*WORK TO COMPLETE*
Your task is to give the listing below back word for word, pictures excluded.

*SUPPLIED INFORMATION*
-------------------------
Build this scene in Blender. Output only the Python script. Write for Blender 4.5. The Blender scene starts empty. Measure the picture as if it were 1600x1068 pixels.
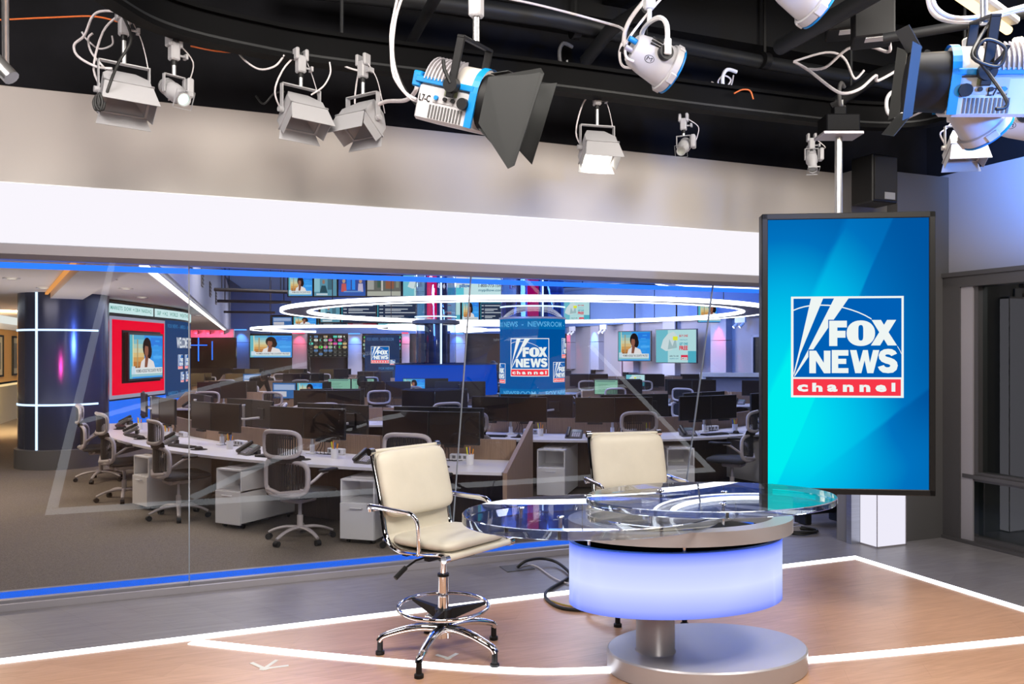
import bpy, bmesh, math, random
from mathutils import Vector, Matrix, Euler
random.seed(7)
S = bpy.context.scene
COL = S.collection
PI = math.pi
H = 1.75                     # eye height above the studio floor
FPX = 1259.0                 # focal length in pixels of the 1600 px frame
TH = math.radians(21.65)     # the studio is turned against the camera axis
CT, ST = math.cos(TH), math.sin(TH)
# ------------------------------------------------------------------ camera
cd = bpy.data.cameras.new('camera')
cd.sensor_width = 36.0
cd.lens = FPX / 1600 * 36
cd.shift_y = 17 / 1600
cd.clip_start = 0.05
cam = bpy.data.objects.new('camera', cd)
cam.location = (0, 0, H)
cam.rotation_euler = (PI / 2, 0, 0)
COL.objects.link(cam)
S.camera = cam
# ------------------------------------------------------------------ world, exposure
w = bpy.data.worlds.new('world'); S.world = w; w.use_nodes = True
w.node_tree.nodes['Background'].inputs[0].default_value = (.55, .6, .75, 1)
w.node_tree.nodes['Background'].inputs[1].default_value = .04
S.view_settings.view_transform = 'Standard'
S.view_settings.look = 'None'
S.view_settings.exposure = 0.0
S.view_settings.gamma = 1.0
S.view_settings.use_curve_mapping = False
try:
    S.cycles.use_denoising = True
    S.cycles.max_bounces = 10
    S.cycles.transparent_max_bounces = 24
    S.cycles.transmission_bounces = 10
    S.cycles.sample_clamp_indirect = 4.0
    S.cycles.caustics_reflective = False
    S.cycles.caustics_refractive = False
except Exception:
    pass

def R(u, v, z=0.0):          # studio axes -> world
    return Vector((CT * u - ST * v, ST * u + CT * v, z))
def PZ(x, y, z):             # point of the photograph at height z
    D = (H - z) * FPX / (y - 551)
    return Vector(((x - 800) / FPX * D, D, z))
def PD(x, y, D):             # point of the photograph at distance D
    return Vector(((x - 800) / FPX * D, D, H - (y - 551) / FPX * D))

def area(name, loc, target, size, power, color, sy=None, spread=None):
    l = bpy.data.lights.new(name, 'AREA'); l.energy = power; l.color = color
    l.shape = 'RECTANGLE' if sy else 'SQUARE'; l.size = size
    if sy: l.size_y = sy
    if spread: l.spread = math.radians(spread)
    o = bpy.data.objects.new(name, l); o.location = loc
    o.rotation_euler = (Vector(target) - Vector(loc)).to_track_quat('-Z', 'Y').to_euler()
    COL.objects.link(o); return o
def spot(name, loc, target, power, color, angle=60, blend=.5, r=.08):
    l = bpy.data.lights.new(name, 'SPOT'); l.energy = power; l.color = color
    l.spot_size = math.radians(angle); l.spot_blend = blend; l.shadow_soft_size = r
    o = bpy.data.objects.new(name, l); o.location = loc
    o.rotation_euler = (Vector(target) - Vector(loc)).to_track_quat('-Z', 'Y').to_euler()
    COL.objects.link(o); return o
WARM = (1, .93, .84); COOL = (.86, .9, 1); BLUE = (.08, .3, 1); RED = (1, .05, .12)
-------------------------
*EXERCISE OUTPUT*
Build this scene in Blender. Output only the Python script. Write for Blender 4.5. The Blender scene starts empty. Measure the picture as if it were 1600x1068 pixels.
import bpy, bmesh, math, random
from mathutils import Vector, Matrix, Euler
random.seed(7)
S = bpy.context.scene
COL = S.collection
PI = math.pi
H = 1.75                     # eye height above the studio floor
FPX = 1259.0                 # focal length in pixels of the 1600 px frame
TH = math.radians(21.65)     # the studio is turned against the camera axis
CT, ST = math.cos(TH), math.sin(TH)
# ------------------------------------------------------------------ camera
cd = bpy.data.cameras.new('camera')
cd.sensor_width = 36.0
cd.lens = FPX / 1600 * 36
cd.shift_y = 17 / 1600
cd.clip_start = 0.05
cam = bpy.data.objects.new('camera', cd)
cam.location = (0, 0, H)
cam.rotation_euler = (PI / 2, 0, 0)
COL.objects.link(cam)
S.camera = cam
# ------------------------------------------------------------------ world, exposure
w = bpy.data.worlds.new('world'); S.world = w; w.use_nodes = True
w.node_tree.nodes['Background'].inputs[0].default_value = (.55, .6, .75, 1)
w.node_tree.nodes['Background'].inputs[1].default_value = .04
S.view_settings.view_transform = 'Standard'
S.view_settings.look = 'None'
S.view_settings.exposure = 0.0
S.view_settings.gamma = 1.0
S.view_settings.use_curve_mapping = False
try:
    S.cycles.use_denoising = True
    S.cycles.max_bounces = 10
    S.cycles.transparent_max_bounces = 24
    S.cycles.transmission_bounces = 10
    S.cycles.sample_clamp_indirect = 4.0
    S.cycles.caustics_reflective = False
    S.cycles.caustics_refractive = False
except Exception:
    pass

def R(u, v, z=0.0):          # studio axes -> world
    return Vector((CT * u - ST * v, ST * u + CT * v, z))
def PZ(x, y, z):             # point of the photograph at height z
    D = (H - z) * FPX / (y - 551)
    return Vector(((x - 800) / FPX * D, D, z))
def PD(x, y, D):             # point of the photograph at distance D
    return Vector(((x - 800) / FPX * D, D, H - (y - 551) / FPX * D))

def area(name, loc, target, size, power, color, sy=None, spread=None):
    l = bpy.data.lights.new(name, 'AREA'); l.energy = power; l.color = color
    l.shape = 'RECTANGLE' if sy else 'SQUARE'; l.size = size
    if sy: l.size_y = sy
    if spread: l.spread = math.radians(spread)
    o = bpy.data.objects.new(name, l); o.location = loc
    o.rotation_euler = (Vector(target) - Vector(loc)).to_track_quat('-Z', 'Y').to_euler()
    COL.objects.link(o); return o
def spot(name, loc, target, power, color, angle=60, blend=.5, r=.08):
    l = bpy.data.lights.new(name, 'SPOT'); l.energy = power; l.color = color
    l.spot_size = math.radians(angle); l.spot_blend = blend; l.shadow_soft_size = r
    o = bpy.data.objects.new(name, l); o.location = loc
    o.rotation_euler = (Vector(target) - Vector(loc)).to_track_quat('-Z', 'Y').to_euler()
    COL.objects.link(o); return o
WARM = (1, .93, .84); COOL = (.86, .9, 1); BLUE = (.08, .3, 1); RED = (1, .05, .12)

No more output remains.